I've come to the conclusion that the entertainment media is clueless.
Yeah, I can just hear the response now. "Like, DOH!" I know. But it's the little things that get me.
Since
September 11 th , when the US began to back our armed forces as no
nation has in, well in a long time, not one single song has hit the
charts about just loving the military and "military guys." Not one. I
know, I listen to the "Top 40" stations. It wouldn't be that hard;
modern "artists" recycle stuff all the time. Heck, I expected Britney
Spears or J-Lo to recycle "I Need A Hero" or "Don't Sit Under the Apple
Tree" by September 15 th . What would it take? Three hours in the
studio and a really good producer? What, you think it would flop? Hah.
But
there's other stuff. Okay, war is hell. I know that. You only have to
spend a few hours by a Cuban rotting in the sun to get that clearly
fixed in your cranium. But, well I think Bobby Lee said it best: "It is
good that war is so terrible, else we would grow too fond of it." War
is hell. But war is also cool.
I'm sorry, there's no other
word to use. It's cool. It's part of the reason it happens. There's
dramatic tension and desire and truly boss "stuff" all wrapped up in
one hot, sweaty package. There's a reason that war movies do so well.
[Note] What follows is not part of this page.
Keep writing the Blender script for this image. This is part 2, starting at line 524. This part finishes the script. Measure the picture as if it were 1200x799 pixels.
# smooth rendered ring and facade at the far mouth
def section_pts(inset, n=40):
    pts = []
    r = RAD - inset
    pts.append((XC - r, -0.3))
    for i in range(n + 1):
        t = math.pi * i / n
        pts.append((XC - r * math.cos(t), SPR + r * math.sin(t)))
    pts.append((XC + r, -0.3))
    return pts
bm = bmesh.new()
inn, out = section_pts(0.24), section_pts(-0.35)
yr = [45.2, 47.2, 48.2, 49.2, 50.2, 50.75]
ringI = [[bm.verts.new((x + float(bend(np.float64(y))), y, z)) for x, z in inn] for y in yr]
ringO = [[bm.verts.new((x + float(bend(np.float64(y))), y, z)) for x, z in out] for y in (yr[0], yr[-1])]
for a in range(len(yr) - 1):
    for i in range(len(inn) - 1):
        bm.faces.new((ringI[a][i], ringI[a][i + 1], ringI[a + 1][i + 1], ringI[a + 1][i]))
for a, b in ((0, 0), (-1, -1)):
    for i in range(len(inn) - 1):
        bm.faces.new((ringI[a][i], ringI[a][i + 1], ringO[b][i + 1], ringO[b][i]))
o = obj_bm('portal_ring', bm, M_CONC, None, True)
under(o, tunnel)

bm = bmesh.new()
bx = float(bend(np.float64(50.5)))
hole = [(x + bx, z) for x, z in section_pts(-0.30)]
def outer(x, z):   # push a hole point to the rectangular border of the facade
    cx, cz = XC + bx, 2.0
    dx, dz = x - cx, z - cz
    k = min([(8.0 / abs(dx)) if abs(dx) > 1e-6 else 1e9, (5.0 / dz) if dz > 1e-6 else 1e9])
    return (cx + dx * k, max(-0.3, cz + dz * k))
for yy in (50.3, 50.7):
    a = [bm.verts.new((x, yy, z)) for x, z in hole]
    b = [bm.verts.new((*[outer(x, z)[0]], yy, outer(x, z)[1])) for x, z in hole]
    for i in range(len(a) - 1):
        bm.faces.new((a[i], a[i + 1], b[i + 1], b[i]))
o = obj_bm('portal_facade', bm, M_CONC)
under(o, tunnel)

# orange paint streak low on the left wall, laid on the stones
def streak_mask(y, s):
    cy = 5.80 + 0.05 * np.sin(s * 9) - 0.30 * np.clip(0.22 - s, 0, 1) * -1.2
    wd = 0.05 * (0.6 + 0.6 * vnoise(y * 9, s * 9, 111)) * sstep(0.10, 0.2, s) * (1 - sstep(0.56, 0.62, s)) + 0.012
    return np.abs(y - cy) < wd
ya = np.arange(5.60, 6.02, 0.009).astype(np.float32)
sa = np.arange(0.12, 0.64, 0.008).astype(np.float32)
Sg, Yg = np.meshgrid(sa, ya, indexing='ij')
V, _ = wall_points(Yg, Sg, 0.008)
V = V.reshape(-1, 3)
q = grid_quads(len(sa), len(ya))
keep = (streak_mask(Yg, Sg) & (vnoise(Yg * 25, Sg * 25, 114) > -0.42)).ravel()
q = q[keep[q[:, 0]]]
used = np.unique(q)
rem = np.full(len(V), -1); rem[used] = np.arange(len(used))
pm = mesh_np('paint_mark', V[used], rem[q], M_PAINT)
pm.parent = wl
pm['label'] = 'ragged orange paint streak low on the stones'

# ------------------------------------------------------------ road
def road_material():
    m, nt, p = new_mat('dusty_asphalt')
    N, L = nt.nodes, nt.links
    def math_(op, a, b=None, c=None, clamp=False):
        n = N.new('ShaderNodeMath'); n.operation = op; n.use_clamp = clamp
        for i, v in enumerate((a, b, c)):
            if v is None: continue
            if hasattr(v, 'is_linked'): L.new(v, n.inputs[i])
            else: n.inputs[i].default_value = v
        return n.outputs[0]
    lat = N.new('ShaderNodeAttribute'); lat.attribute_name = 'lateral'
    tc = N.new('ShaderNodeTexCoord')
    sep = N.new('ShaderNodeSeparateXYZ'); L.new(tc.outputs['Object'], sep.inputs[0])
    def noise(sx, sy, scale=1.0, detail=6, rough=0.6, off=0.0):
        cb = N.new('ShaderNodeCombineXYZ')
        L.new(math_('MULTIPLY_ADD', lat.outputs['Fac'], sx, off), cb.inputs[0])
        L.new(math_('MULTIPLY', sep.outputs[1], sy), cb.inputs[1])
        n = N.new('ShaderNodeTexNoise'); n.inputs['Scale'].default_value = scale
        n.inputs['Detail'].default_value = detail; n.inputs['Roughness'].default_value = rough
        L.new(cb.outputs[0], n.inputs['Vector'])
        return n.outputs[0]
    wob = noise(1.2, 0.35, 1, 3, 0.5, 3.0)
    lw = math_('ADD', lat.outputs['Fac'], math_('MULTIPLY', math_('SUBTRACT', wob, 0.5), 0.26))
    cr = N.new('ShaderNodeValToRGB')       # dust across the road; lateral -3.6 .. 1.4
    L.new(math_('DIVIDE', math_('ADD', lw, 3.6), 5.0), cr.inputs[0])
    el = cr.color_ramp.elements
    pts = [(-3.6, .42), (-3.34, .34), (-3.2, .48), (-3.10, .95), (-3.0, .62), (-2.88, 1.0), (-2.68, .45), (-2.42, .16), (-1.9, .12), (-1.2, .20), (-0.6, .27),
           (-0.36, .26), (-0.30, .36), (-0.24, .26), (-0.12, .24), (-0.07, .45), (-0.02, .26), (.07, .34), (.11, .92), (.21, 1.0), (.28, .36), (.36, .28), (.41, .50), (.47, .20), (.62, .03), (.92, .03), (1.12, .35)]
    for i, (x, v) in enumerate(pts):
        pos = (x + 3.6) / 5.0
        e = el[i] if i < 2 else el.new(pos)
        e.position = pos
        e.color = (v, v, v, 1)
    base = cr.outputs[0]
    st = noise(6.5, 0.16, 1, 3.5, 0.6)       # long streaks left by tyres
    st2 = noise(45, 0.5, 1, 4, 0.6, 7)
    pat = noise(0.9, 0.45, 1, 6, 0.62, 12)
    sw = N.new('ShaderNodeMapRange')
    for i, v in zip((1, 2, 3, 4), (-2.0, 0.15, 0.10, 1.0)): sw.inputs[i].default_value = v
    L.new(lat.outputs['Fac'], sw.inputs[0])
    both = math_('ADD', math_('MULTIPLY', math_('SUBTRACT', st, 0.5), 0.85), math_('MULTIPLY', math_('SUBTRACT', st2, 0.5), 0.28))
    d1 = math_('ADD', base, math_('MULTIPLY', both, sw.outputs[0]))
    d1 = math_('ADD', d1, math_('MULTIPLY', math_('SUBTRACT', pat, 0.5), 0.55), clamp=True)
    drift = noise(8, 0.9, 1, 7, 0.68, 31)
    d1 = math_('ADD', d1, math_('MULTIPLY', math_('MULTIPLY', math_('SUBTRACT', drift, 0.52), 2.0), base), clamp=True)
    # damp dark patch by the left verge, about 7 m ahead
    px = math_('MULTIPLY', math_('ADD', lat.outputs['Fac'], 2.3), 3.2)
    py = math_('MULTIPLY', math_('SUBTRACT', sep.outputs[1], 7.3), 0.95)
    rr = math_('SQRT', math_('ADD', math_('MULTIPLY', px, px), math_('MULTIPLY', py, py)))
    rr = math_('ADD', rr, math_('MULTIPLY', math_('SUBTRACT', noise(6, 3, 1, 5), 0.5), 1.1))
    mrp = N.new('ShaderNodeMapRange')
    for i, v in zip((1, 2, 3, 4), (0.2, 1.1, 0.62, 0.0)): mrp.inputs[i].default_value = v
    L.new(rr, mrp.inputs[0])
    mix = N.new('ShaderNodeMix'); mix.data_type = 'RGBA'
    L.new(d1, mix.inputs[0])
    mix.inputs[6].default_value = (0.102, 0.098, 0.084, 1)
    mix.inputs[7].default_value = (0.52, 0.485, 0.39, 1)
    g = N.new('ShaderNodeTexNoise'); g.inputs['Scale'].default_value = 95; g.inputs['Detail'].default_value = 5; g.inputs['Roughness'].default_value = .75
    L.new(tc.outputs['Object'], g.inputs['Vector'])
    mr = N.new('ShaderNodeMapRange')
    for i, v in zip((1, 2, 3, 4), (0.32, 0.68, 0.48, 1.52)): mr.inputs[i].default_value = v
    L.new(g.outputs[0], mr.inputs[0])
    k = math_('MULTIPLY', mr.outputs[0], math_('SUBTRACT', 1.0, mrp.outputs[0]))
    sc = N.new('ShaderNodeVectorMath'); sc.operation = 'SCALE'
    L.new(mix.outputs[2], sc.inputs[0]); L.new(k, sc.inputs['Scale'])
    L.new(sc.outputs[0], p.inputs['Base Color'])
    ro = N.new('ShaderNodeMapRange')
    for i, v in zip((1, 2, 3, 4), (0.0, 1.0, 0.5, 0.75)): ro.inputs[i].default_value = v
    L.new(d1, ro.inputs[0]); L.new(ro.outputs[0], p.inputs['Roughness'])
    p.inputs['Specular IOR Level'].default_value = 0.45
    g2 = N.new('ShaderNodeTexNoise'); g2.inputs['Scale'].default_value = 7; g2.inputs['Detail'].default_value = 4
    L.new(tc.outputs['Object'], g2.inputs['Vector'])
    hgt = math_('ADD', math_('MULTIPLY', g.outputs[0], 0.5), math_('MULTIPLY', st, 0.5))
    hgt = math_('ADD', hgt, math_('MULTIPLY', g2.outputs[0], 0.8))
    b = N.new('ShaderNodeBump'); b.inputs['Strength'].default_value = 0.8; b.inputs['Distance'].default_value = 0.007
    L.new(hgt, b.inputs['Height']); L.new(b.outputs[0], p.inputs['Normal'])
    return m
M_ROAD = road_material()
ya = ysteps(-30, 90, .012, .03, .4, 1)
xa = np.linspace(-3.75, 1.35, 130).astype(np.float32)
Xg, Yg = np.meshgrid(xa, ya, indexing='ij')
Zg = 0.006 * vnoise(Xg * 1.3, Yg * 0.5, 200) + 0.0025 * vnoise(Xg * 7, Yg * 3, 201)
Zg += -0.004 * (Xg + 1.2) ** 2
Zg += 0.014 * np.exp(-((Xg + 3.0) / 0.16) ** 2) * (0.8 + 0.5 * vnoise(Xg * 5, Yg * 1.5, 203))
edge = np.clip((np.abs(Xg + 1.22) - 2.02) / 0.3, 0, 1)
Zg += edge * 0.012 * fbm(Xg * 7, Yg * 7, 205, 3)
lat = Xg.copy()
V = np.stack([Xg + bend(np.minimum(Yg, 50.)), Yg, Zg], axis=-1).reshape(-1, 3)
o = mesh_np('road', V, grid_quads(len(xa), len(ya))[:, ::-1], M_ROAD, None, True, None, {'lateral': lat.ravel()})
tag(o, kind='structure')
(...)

War is cooler than football. Football is hell, too. You only have to go
through one Summer Camp to know that. But we Americans really eat it
up. They eat up the pain and the tragedy and the glory of football,
knowing full well the cost to the players. And we could eat this war up
in the same (ratings enhancing might I add) way.
Let me
drop in a little piece I picked up on the net. This is from an A-10
("Hawg") driver. I don't know who he is but he spake truth:
"But
that's just my personal end... here's what else I want...I want John
Madden, Terry Bradshaw and Howie Long, to take over CNN, NBC, ABC and
every other news network, to provide coverage of this war... I want
Madden, with his electronic chalkboard, out there describing what's
going on... "You see here, across the top of the screen, that ridge
line is exactly where the attack is gonna come from... you'll see the
Warthawgs come popping over them and unleash a fury that we haven't
seen since Lawrence Taylor was on the prowl...Speaking of that, here
they come and BAM!!! These guys are great!... they remind me of
linemen... they don't get much press coverage, but when they hit you,
man do you know it!"
I guarantee that he's not the only
one who wants to see that. And if you think I'm being "mean" about this
or "not caring about the seriousness", let me point out that the people
who are really going to eat it up are the poor sods going in harm's
way. Guys like that tend to be a bit "mean-spirited." It takes a degree
of "meanness" to shoot somebody.
There is a huge media
opportunity here and, what is more important to me, a real "shot in the
arm" to the military. There is an opportunity to show the American
people what the military does, in the same way that they "learn" about
football every Monday night. And there is an opportunity to send those
poor bastards off in style. To let them get some the glory that is
their just desserts.
So the next time you see some Marines boarding a chopper, ask yourself:
"Where're the cheerleaders? Where's the play by play?"
Those
guys going into Kandahar should have been running down a line of Dallas
Cowboy cheerleaders and breaking out a great big American flag to
cheers of "U-S-A! U-S-A!" There was no tactical reason they couldn't
and no operational reason they couldn't and, trust me, the guys
boarding the choppers would have ate it up.
And so would the American people.
There
ought to be cheerleaders. There ought to be songs all over the radio
about going in harm's way and coming home. Rick Dee's Number One should
be a rap version of "When Johnny Comes Marching Home." There ought to
be play by play and "Strike of the Day." Because that is what America does when it really cares about something.
Or do we really not care as much about our Marines as we do about football?